Unconfirmed reports are circulating that Iran’s former president Ali Akbar Hashemi Rasfanjani is in the city of Qom trying to convince the Assembly of Experts to remove “Supreme Guide” Ali Khamenei, the man who has been Iran’s real tyrant since the death of Ruhollah Khomeini. The clerics in the Assembly have the constitutional power to remove Khamenei, though it’s impossible to say if much would change if they did. Khamenei and Ahmadinejad’s men in the Revolutionary Guards, Basij militia, and Ansar Hezbollah have most of the firepower.

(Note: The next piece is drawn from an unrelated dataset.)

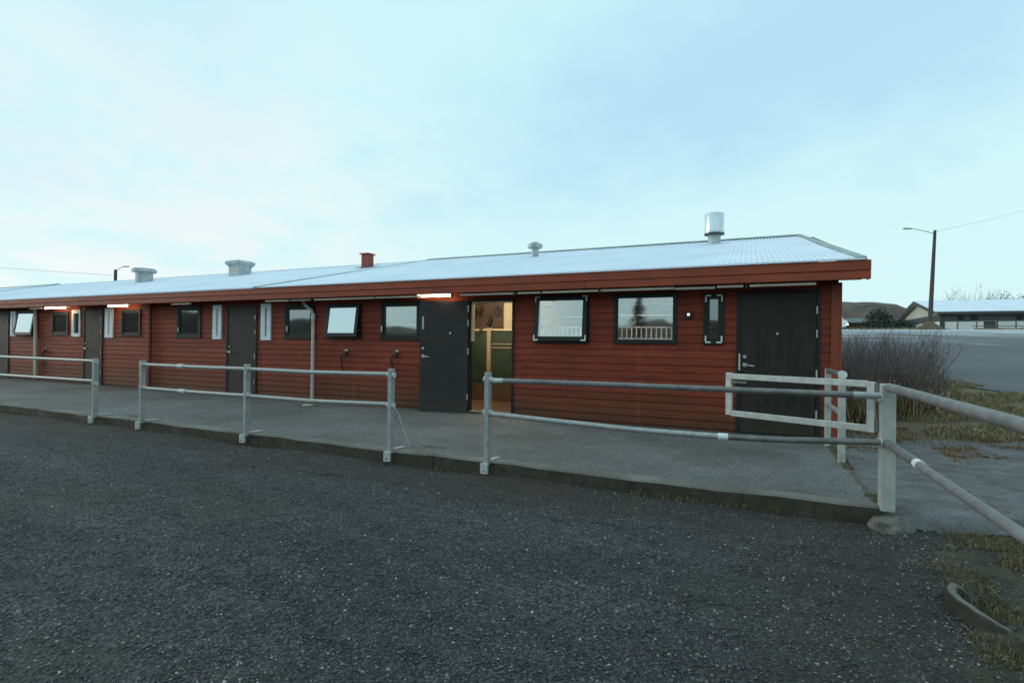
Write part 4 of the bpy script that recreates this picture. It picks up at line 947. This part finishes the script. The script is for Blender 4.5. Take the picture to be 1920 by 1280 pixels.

Then again, there is only so much the security forces can do if most of the country is against them. “If the clergy become Khamenei’s enemy, just think about it,” Shahram Kholdi at University of Manchester said to Neil MacFarquhar at the New York Times. “The shah made Qum his enemy, and they did not cease to plot against him until he was overthrown.”

It will be far better for the people of Iran and the rest of the world if the entire system is scrapped and replaced with a properly functioning democracy. Not even a “moderate” Khomeinist like Mir Hossein Mousavi would likely win an election in Iran if every political faction in the country could nominate its own candidates.

It’s possible, though, that an Iran with Mousavi as president and without Khamenei as “Supreme Guide” will tread more lightly on its citizens and its neighbors in Israel, Lebanon, and Iraq. Even founders and co-founders of ideological regimes sometimes mellow with age. Deng Xiaoping steered China out of Maoism, though not to democracy. China has not been a dangerous ideological power since.

Deng was no friend of Chinese democrats, though, and the idealistic young people in the streets of Iran rallying around Mousavi would be wise to remember that. It was Deng’s China, not Mao’s, that murdered the democracy movement in Tiananmen Square.